___ DATA EXCERPT
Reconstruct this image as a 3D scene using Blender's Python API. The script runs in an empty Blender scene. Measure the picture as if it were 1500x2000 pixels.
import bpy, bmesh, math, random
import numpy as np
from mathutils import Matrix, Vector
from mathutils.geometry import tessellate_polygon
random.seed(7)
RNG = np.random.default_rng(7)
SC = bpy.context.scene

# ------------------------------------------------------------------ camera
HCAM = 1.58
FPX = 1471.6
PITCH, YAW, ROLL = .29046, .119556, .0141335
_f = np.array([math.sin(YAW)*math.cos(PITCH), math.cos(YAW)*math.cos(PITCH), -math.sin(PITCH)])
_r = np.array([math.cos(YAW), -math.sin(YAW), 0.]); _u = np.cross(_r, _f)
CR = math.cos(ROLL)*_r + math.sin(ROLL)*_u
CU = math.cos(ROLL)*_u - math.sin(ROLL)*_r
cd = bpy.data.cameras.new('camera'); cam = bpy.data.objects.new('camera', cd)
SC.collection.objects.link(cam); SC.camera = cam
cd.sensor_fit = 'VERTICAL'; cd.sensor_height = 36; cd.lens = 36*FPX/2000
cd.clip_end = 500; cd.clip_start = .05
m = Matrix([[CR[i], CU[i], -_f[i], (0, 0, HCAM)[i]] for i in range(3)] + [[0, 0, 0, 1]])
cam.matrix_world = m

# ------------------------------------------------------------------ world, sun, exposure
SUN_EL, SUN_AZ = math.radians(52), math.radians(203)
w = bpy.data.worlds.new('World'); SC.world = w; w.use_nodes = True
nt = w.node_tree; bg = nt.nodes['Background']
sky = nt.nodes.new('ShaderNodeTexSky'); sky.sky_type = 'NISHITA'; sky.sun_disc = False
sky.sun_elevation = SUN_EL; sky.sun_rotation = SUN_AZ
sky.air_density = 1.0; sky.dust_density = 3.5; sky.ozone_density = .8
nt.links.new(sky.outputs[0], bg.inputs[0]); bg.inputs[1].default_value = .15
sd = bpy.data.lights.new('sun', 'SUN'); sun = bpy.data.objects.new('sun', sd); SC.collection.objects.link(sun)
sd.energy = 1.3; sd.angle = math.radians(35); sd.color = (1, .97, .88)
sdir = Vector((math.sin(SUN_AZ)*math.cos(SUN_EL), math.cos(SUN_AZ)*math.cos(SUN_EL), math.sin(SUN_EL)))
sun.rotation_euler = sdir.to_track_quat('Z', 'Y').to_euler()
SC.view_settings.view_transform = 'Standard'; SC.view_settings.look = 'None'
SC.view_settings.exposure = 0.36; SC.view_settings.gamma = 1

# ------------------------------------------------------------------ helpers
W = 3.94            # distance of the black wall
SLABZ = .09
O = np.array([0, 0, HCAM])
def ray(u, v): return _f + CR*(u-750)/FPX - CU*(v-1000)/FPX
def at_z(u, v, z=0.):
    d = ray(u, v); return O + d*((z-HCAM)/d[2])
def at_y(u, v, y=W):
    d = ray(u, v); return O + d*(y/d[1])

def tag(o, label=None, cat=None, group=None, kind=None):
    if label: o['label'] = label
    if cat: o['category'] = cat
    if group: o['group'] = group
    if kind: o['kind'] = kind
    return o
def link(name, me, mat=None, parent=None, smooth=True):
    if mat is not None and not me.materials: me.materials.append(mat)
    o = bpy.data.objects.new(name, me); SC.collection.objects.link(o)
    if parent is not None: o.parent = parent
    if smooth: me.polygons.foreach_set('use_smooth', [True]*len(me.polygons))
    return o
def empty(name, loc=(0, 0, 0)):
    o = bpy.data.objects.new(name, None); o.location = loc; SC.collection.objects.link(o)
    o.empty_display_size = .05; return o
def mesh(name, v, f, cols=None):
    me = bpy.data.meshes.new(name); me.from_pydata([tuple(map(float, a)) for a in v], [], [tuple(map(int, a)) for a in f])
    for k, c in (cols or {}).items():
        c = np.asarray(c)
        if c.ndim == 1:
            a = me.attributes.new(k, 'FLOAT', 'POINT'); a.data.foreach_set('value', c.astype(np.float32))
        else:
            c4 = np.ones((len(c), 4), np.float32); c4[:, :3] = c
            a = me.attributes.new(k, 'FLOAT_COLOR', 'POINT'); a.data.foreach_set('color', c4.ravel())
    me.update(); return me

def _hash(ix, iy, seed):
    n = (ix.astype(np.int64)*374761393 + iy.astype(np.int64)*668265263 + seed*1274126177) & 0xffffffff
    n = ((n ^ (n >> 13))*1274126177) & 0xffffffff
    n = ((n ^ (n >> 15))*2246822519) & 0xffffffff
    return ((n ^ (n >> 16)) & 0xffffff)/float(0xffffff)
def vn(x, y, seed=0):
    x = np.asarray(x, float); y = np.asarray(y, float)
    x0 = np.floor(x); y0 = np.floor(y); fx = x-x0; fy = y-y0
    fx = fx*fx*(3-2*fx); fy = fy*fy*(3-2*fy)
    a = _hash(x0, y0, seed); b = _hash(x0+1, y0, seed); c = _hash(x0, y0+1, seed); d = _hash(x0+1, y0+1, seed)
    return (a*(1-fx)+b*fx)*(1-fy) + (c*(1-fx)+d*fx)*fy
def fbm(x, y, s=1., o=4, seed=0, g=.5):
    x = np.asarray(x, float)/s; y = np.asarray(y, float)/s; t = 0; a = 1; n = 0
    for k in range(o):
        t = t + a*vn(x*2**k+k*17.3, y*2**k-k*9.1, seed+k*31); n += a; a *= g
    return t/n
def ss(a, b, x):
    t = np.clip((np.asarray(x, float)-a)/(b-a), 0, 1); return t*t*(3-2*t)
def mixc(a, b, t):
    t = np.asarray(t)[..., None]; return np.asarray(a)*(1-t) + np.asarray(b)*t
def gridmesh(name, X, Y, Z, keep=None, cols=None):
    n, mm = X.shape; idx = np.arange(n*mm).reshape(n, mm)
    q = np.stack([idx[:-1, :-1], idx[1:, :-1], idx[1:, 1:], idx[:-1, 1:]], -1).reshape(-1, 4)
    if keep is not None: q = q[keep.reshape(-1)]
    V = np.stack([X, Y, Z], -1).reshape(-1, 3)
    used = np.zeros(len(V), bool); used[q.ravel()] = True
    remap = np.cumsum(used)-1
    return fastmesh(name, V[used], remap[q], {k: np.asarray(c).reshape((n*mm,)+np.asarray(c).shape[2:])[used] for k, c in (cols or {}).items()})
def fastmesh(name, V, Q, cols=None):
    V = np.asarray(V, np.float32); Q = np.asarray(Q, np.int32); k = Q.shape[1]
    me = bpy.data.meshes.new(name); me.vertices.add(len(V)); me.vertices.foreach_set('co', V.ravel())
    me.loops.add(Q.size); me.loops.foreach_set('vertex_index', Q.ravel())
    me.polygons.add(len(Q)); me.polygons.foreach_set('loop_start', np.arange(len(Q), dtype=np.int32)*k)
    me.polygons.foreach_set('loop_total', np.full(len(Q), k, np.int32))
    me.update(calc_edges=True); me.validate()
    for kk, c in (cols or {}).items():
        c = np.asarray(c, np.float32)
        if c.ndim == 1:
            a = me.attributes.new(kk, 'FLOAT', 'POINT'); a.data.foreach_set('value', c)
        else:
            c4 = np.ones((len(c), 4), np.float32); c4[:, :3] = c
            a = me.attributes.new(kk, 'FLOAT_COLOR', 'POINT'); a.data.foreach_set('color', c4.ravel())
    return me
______
> [SET TASK]: Return exactly the lines from the beginning of the data above through the one containing "cam.matrix_world = m", please. Include both end lines and add nothing else.

> [FULL RESPONSE]:
Reconstruct this image as a 3D scene using Blender's Python API. The script runs in an empty Blender scene. Measure the picture as if it were 1500x2000 pixels.
import bpy, bmesh, math, random
import numpy as np
from mathutils import Matrix, Vector
from mathutils.geometry import tessellate_polygon
random.seed(7)
RNG = np.random.default_rng(7)
SC = bpy.context.scene

# ------------------------------------------------------------------ camera
HCAM = 1.58
FPX = 1471.6
PITCH, YAW, ROLL = .29046, .119556, .0141335
_f = np.array([math.sin(YAW)*math.cos(PITCH), math.cos(YAW)*math.cos(PITCH), -math.sin(PITCH)])
_r = np.array([math.cos(YAW), -math.sin(YAW), 0.]); _u = np.cross(_r, _f)
CR = math.cos(ROLL)*_r + math.sin(ROLL)*_u
CU = math.cos(ROLL)*_u - math.sin(ROLL)*_r
cd = bpy.data.cameras.new('camera'); cam = bpy.data.objects.new('camera', cd)
SC.collection.objects.link(cam); SC.camera = cam
cd.sensor_fit = 'VERTICAL'; cd.sensor_height = 36; cd.lens = 36*FPX/2000
cd.clip_end = 500; cd.clip_start = .05
m = Matrix([[CR[i], CU[i], -_f[i], (0, 0, HCAM)[i]] for i in range(3)] + [[0, 0, 0, 1]])
cam.matrix_world = m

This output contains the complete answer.